The Utopia of Rules: On Technology, Stupidity, and the Secret Joys of Bureaucracy

David Graeber

Book cover

This book piqued my curiosity, as someone who both enjoyed Graeber’s “Debt” and works in a bureaucratic organization (a federal regulatory body). Although the essays are either almost all, or all, reprints of work that has appeared elsewhere, I had only encountered one of them previously.

The book was fun to read and, I thought, impressively balanced, given Graeber’s well-known anarchist bent. He isn’t simply putting bureaucracy down, but rather encouraging us to think critically about it. He’s striving to remind us that, contra Margaret Thatcher, there IS an alternative, and while it’s one that he clearly supports, he acknowledges that there are real tradeoffs. I was often put in mind, while reading this book, of Ursula Le Guin’s novel “The Dispossessed.” In that book, a splinter group has left their planet for a marginally habitable world and set up an anarchist society there. UKL does a good job of portraying how their success at establishing an anarchist society comes at the cost of, basically, not getting to have very much or very nice stuff. To me, that, in a nutshell, is the tradeoff associated with bureaucracy. Without bureaucracy (both governmental and corporate), you can’t really have mass production and consumption. Dealing with everything judgmentally on a case-by-case basis probably means that any individual case is going to be handled better, but also that we just can’t get through as many cases. So we can have a high-consumption, high-bureaucracy equilibrium, or a low-consumption, low-bureaucracy equilibrium. To some extent these decisions take place on an individual level–the more you take yourself “off the grid,” the less bureaucracy you have to deal with–but in large part they are made at a societal level. I think Graeber wants us to understand that the way our society is now is the product of collective choices that could have been made differently, and to reflect on whether we are happy with where things stand. I suspect that most people would in fact answer that last question more or less affirmatively; that we consider elevated levels of bureaucracy an acceptable tradeoff for more, nicer, and cheaper things.

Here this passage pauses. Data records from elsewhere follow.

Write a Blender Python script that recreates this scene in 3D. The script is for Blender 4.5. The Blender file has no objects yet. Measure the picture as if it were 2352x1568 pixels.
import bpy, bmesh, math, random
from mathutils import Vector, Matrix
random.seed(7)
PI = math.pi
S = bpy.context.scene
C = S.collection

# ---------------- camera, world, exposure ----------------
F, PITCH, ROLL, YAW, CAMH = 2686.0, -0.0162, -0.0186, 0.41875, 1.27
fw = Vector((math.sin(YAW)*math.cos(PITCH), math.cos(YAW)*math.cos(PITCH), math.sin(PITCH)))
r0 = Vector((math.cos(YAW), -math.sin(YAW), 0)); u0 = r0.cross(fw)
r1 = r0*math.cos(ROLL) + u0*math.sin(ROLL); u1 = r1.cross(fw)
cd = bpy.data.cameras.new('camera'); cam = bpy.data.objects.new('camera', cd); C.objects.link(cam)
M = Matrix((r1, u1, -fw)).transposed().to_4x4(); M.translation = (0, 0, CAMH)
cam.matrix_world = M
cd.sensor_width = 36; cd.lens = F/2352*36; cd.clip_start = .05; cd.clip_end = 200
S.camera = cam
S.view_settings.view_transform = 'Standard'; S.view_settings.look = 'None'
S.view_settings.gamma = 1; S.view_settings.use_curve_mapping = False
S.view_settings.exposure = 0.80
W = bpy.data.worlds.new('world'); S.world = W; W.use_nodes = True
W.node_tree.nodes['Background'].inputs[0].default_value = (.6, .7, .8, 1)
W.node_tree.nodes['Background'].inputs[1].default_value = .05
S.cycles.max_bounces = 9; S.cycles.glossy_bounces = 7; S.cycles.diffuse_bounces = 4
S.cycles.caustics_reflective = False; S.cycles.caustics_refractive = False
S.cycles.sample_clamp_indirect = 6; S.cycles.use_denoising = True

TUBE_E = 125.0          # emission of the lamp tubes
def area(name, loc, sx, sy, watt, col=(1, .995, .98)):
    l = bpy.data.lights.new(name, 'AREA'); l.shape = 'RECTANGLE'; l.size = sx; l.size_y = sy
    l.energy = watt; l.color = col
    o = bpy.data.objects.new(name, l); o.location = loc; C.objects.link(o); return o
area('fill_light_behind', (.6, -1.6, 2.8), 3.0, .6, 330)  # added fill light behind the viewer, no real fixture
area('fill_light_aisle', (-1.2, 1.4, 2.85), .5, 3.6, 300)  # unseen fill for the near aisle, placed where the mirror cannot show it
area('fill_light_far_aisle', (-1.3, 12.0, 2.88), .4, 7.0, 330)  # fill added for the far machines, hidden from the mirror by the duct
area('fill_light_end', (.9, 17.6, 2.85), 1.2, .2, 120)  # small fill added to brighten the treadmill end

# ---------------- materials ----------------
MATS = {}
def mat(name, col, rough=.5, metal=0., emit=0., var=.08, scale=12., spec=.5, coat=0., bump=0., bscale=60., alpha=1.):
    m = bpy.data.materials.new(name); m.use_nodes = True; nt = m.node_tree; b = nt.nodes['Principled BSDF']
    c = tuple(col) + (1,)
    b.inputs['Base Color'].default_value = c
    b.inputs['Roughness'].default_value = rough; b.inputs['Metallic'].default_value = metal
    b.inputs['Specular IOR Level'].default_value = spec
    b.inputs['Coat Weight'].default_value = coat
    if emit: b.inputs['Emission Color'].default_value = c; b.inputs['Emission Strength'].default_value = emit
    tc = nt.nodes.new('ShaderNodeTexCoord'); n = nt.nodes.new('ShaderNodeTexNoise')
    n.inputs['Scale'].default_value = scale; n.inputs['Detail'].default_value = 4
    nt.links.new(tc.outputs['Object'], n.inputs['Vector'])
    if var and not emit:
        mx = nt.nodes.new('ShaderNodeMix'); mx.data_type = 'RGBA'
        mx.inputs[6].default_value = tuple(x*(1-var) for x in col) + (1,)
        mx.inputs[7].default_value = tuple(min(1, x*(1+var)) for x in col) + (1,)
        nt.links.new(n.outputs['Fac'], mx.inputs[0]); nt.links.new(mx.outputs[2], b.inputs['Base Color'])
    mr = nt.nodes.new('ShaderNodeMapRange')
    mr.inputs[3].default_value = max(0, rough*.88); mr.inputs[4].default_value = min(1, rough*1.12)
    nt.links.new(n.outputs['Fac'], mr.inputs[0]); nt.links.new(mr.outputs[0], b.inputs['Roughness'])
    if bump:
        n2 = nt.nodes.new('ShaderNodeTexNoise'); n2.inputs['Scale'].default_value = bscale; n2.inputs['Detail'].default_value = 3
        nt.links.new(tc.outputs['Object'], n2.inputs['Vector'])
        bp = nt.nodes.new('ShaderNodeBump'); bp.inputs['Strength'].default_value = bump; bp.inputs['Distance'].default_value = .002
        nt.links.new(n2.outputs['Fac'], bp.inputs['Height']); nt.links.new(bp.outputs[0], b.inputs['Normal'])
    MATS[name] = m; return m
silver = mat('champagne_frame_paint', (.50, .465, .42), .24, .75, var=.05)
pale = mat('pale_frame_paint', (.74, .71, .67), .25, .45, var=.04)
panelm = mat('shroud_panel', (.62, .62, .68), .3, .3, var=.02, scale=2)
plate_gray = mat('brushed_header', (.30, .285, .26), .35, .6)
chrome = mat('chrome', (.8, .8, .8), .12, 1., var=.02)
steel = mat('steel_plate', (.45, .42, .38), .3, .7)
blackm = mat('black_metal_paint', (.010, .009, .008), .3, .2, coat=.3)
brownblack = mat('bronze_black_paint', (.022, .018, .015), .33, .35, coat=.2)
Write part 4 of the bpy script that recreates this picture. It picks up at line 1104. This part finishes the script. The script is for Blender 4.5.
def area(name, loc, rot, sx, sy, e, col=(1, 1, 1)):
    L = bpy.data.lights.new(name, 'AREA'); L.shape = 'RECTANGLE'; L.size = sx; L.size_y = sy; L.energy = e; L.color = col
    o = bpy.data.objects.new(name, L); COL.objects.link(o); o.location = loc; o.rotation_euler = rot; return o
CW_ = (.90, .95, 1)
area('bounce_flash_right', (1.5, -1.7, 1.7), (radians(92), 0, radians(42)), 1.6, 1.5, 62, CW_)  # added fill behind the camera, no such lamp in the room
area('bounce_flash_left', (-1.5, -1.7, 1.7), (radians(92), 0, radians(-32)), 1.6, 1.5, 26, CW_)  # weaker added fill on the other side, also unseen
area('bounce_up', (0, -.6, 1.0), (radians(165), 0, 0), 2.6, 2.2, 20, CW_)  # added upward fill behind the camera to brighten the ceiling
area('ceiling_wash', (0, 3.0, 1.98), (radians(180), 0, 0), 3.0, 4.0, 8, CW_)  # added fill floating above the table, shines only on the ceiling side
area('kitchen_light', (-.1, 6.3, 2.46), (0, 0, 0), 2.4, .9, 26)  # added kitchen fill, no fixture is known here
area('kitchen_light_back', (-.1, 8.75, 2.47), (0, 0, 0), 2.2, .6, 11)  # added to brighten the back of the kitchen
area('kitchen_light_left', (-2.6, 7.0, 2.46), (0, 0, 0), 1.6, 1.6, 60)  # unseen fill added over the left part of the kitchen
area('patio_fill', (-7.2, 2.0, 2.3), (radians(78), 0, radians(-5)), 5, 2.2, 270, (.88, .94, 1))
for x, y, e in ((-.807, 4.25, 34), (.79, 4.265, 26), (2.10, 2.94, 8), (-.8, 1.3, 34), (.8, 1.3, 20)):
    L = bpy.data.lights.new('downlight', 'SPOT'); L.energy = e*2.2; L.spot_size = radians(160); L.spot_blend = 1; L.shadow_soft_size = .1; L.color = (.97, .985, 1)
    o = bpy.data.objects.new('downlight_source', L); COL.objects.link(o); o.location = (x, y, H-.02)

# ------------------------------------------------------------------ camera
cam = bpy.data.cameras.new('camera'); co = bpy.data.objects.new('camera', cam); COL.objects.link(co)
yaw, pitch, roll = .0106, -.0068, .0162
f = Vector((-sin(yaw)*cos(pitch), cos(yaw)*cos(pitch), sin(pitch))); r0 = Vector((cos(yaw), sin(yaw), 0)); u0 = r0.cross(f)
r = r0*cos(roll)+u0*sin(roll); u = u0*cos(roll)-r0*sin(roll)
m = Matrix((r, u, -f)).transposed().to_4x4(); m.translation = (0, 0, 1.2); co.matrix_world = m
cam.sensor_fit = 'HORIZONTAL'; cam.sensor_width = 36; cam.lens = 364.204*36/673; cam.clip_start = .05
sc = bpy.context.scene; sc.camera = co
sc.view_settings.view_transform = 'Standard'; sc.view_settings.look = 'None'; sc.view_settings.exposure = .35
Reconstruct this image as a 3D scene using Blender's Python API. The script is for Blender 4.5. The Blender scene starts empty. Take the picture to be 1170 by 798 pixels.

I also appreciated that one of the essays includes an extended discussion of, as the title presages, the things that we actually like about bureaucracy. To illustrate this, he talks about something near and dear to my heart–games. If you think about it, playing a game is essentially a temporary voluntary submission to a bureaucratic regime, where you try to achieve goals while governed by a set of rules that is almost literally arbitrary. And they’re fun! Graeber says that in non-bureaucratic settings we are constantly dealing with ambiguity, and that basically we only have a limited capacity to do that–it’s hard and takes effort. It can be relieving or even fun to take part in a bureaucracy because your choices are presented more clearly and it’s easier to tell how you are doing. This taps into a primal reward center, and can be good in a limited or focused sense. But it’s also why the trend toward “gamification” abetted by smartphones is dangerous–because ultimately, there is no substitute for assessing how you are doing for yourself, by your own standards.

A particular thing that I found interesting in that essay was Graeber’s discussion of fantasy in literature and games. He highlights how, over a period of only a few decades, it went from being completely non-bureaucratic–think classic fantasy novels such as “The Lord of the Rings”–to being partially bureaucratized via the Dungeons and Dragons RPG system, which blended narrative and open-world aspects of fantasy through the role of the Dungeon Master with bureaucratic rules around hit points, levels, and 1d8+2 longswords; to complete bureaucratization in the form of computer RPGs, which are fully rules-governed with no DM. I have never played pen & paper D&D (though I would love to), but I am a fan of both fantasy novels and of one particular CRPG series. I never thought about this relationship before, but it is extremely interesting to me. One quirky but perhaps very telling piece of information is that, when I was a kid, despite the fact that I never played D&D, I owned a copy of the D&D Monstrous Manual, which catalogs all of the canonical D&D creatures and their various statistics. And I loved to just read it! Anyway, Graeber’s discussion of this history is quite interesting, highlighting how the developments in fantasy gaming fed back to influence fantasy literature.